◆ Exercise goal
Extract every line where the string "scene" appears.

◆ Data excerpt

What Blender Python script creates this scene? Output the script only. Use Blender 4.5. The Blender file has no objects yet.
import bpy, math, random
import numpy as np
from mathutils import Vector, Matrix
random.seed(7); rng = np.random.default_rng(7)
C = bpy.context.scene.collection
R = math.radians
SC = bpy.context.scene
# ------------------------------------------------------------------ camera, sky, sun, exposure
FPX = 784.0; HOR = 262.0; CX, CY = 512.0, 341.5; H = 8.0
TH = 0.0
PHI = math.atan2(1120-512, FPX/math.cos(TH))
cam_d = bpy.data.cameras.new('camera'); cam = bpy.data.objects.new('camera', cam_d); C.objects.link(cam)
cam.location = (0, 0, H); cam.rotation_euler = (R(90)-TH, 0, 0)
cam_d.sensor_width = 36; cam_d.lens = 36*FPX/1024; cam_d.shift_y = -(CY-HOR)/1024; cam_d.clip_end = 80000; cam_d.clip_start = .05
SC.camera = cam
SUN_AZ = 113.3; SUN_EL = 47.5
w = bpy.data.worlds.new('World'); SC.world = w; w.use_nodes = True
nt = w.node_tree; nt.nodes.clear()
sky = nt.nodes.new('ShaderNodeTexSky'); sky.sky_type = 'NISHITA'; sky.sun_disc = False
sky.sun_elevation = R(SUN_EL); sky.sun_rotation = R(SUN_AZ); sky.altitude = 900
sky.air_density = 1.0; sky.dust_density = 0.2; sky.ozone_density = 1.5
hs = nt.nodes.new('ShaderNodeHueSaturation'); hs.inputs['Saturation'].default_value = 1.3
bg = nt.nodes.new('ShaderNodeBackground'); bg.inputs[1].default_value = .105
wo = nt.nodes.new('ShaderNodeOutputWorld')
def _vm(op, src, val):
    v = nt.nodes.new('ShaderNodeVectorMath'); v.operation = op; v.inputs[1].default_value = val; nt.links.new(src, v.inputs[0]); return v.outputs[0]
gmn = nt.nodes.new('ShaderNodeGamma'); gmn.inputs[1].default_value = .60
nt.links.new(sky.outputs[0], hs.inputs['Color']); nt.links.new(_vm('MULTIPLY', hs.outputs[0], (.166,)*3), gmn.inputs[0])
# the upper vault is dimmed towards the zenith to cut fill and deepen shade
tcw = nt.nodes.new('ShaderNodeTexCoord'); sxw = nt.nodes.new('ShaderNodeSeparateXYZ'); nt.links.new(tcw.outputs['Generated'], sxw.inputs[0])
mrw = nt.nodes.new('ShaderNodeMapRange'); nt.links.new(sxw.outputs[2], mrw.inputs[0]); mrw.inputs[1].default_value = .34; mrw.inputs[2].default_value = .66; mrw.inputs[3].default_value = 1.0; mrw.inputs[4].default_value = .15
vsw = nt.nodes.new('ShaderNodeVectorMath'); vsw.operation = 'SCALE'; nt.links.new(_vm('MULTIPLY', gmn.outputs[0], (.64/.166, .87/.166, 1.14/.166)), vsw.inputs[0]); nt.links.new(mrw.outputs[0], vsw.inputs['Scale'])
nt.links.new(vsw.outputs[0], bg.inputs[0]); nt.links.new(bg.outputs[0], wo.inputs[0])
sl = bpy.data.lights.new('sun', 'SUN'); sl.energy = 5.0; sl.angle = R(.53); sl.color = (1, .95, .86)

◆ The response
What Blender Python script creates this scene? Output the script only. Use Blender 4.5. The Blender file has no objects yet.
C = bpy.context.scene.collection
SC = bpy.context.scene